Who are you or what do you like to do when you’re not working in the Library?

I am an ethnomusicologist by training and teach graduate coursework in the humanities part-time at Antioch University. I love working with students and helping them achieve their goals. I play the guitar and oud (Arab lute) in my free time. For my dissertation research, I studied the ways in which musical influences from the Arab world–especially those involving the oud and gambus (another kind of Arab lute)–became entangled in Malaysian identity politics. In this process, I was fortunate to learn from master musicians and instrument makers carrying on long held traditions in a quickly changing Malaysian society.

Where do you find comfort and strength in a scary and unknown time?

Like many others, I often turn to baking: cakes, breads, cinnamon rolls, pizza crust. However, we all know it has its downsides health-wise. I also get really stressed out when something goes wrong. So, it’s not always as comforting as it should be! I’m getting better, though, trying to be more mindful and intentional about the whole process.

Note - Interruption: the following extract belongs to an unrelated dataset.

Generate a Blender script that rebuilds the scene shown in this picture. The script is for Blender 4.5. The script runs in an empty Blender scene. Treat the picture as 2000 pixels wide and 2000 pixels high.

What do you love most about your work?

The best part is the outreach component–working with culture bearers to enrich the collections in ways that better reflect the values of the communities from which the content derives.

Joseph Kinzer is seated outside. He is wearing a purple shirt and tan pants. He's carving a musical instrument out of wood.

This is a photo of me in June of 2016 learning how to carve a gambus out of a single piece of wood at the workshop of gambus maker, Pak Awang Besar, who sadly passed away shortly after this trip, in Bongawan, Sabah, East Malaysian Borneo.